SINGAPORE (June 25): Diversify your investments; Don’t time the markets; and look at opportunities in Emerging Markets, says Citi Private Bank in its mid-year outlook report.
Although global economic growth appears firm for the time being, the trade war between China and the United States as well as the Iran oil export sanctions have cast a pall of uncertainty over the investment horizon.
According to Citi, EPS growth of global stocks is likely to slow from 16% to 5%, while EPS growth of US stocks should slow from 23% to 4% due to its high dependence on trade.
Developed economies are also unlikely to restore their interest rates to historically “normal” levels due to their inability to do so without suffering recession.
With such a backdrop, Citi strategists suggest investors remain risk-off and adopt several time-proven investment strategies.
“Unlike investing in only one region, you end up offsetting risks by diversifying – especially since global equities may outperform regional ones during a crisis,” says Steven Wieting, Chief Investment Strategist and Chief Economist at Citi.

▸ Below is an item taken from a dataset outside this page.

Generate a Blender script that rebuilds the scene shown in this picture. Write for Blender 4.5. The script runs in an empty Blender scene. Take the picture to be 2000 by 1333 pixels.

“And no decade has had the same best single asset for the two consecutive years,” adds Wieting.
Meanwhile, Ken Peng, head of Asia investment strategy at Citi, says investors should avoid trying to time the market.
“Markets have very big down days and if people sell during those times, this can compound the problem. We have to allocate a level of risk to the market, but only a tolerable one,” says Peng.
Some widely under-invested long-term opportunities include Asian development, digitisation and the healthcare industry.